The state of emergency was imposed after gunmen and suicide bombers attacked a string of Parisian cafes and restaurants, a concert hall and football stadium, leaving 130 dead and hundreds injured on November 13.
It has led to over 2,500 police raids and hundreds of arrests under emergency policing powers that government wants written into the constitution.
The French Human Rights League (LDH), one of many bodies now questioning the efficacy of the harsher measures, said recently that only four legal procedures relating to terrorism had emerged from the spate of police operations.
“The political trap of a state of emergency is closing on the government (because) there will always be a good reason to keep” it in place, said LDH lawyer Patrice Spinozi.
And Jean-Jacques Urvoas, the president of the parliamentary commission of laws, argued that the “element of surprise” against potential terrorist networks has been “largely reduced”.
The Council of Europe’s human rights commissioner Nils Muiznieks warned earlier this month that the state of emergency could constitute a “threat” to democracy.
He raised concerns about ethnic profiling of suspects facing police searches.
And a panel of UN human rights experts said last week the measures placed what they saw as “excessive and disproportionate” restrictions on key rights.
The current three-month state of emergency expires on February 26 and an extension will give government time to adopt reforms to enshrine new security measures into the constitution.
None has been more divisive than a reform proposed by the Socialist president to strip French citizenship from people convicted of terrorist offences, if they have another nationality.

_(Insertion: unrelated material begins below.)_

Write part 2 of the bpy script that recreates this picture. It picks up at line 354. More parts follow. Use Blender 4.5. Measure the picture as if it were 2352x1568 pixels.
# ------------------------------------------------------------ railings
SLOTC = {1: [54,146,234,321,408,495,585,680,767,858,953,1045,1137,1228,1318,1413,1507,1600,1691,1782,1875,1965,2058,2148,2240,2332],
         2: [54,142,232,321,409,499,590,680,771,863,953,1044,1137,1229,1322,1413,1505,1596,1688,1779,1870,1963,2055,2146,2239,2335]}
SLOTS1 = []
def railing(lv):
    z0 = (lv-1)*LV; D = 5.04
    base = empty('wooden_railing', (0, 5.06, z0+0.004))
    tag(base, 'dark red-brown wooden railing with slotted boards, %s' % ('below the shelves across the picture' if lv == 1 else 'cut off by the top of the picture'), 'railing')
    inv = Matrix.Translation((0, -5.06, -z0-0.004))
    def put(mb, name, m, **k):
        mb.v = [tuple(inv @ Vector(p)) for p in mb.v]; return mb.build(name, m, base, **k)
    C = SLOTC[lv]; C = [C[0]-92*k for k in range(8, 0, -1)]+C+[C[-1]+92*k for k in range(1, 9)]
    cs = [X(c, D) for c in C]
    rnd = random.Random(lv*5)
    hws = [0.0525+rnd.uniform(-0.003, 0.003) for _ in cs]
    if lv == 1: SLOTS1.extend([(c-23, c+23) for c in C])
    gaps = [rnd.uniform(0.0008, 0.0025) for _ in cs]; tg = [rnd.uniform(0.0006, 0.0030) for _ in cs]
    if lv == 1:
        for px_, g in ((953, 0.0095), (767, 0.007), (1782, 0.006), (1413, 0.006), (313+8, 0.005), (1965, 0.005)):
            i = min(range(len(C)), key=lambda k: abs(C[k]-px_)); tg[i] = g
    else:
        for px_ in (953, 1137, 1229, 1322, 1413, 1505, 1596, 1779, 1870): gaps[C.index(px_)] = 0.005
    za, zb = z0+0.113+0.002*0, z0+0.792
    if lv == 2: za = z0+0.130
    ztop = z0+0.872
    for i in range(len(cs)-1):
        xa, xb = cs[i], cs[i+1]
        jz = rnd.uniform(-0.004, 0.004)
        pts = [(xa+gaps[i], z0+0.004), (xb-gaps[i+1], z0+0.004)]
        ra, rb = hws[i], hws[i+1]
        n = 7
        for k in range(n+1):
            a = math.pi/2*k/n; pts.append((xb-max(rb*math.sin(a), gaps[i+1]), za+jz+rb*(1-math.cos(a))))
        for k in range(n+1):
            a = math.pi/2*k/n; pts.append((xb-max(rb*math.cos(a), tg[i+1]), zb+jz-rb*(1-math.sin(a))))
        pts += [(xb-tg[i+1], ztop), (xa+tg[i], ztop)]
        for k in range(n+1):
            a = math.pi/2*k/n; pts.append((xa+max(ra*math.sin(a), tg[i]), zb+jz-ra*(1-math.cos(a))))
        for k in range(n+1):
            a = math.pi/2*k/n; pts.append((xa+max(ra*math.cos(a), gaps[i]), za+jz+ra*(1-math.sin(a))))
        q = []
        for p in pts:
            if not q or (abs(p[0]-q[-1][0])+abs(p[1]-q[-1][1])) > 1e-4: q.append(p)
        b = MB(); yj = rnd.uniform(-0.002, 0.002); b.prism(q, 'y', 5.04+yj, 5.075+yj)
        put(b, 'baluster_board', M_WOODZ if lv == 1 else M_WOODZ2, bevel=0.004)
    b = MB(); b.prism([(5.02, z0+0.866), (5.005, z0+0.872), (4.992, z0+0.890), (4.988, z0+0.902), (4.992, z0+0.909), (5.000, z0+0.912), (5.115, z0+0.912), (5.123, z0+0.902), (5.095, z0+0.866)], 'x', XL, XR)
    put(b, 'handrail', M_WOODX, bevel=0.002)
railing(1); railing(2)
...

Rights activists, intellectuals as well as those within the Socialist party have criticised a measure they see as a betrayal of France’s founding principles, in which the republic is “one and indivisible”.
France’s National Human Rights Commission (CNCDH) said the loss of nationality was “of no use in the prevention of terrorist acts”.
The commission said it would establish “different treatment” between French people holding dual citizenship and those who are only French, a move “radically opposed to all republican values”.
A group of 70 non-governmental organisations have called for a protest on January 30 against the measure.
“For us it is definitely non!” they wrote in a declaration.
On Saturday the National Council of Bars, which represents French lawyers, said it was concerned to see the construction of “a judicial and social model which breaks with republican values”.
Prime Minister Manuel Valls told the BBC on Friday that France would “use all means” at its disposal to combat terrorism “until we can get rid of Daesh”, an acronym for Islamic State.
However, a source close to Valls told AFP: “It is not envisaged in any way to extend it indefinitely.”
When asked about the government’s intentions regarding the state of emergency, the source said simply that France was at “war”, hence “we shall see if we are going to extend it (for) as long as necessary” .
The state of emergency boosts police powers, allowing house arrests, raids both day and night and the banning of public gatherings, without permission from a judge.
The lives of the majority of French people have not been affected by the state of emergency, and a recent poll showed 70% of people wanted it kept in place.
But there have been cases of violence during police raids, mistaken identity and people losing their jobs because they were placed under house arrest.
For the first time on Friday, the Conseil d’Etat - the highest administrative court - stopped a house arrest and fined the State as the person in question had not been proved to belong to an Islamist grouping.
The Conseil d’Etat will on Tuesday examine a request from the LDH to end the state of emergency.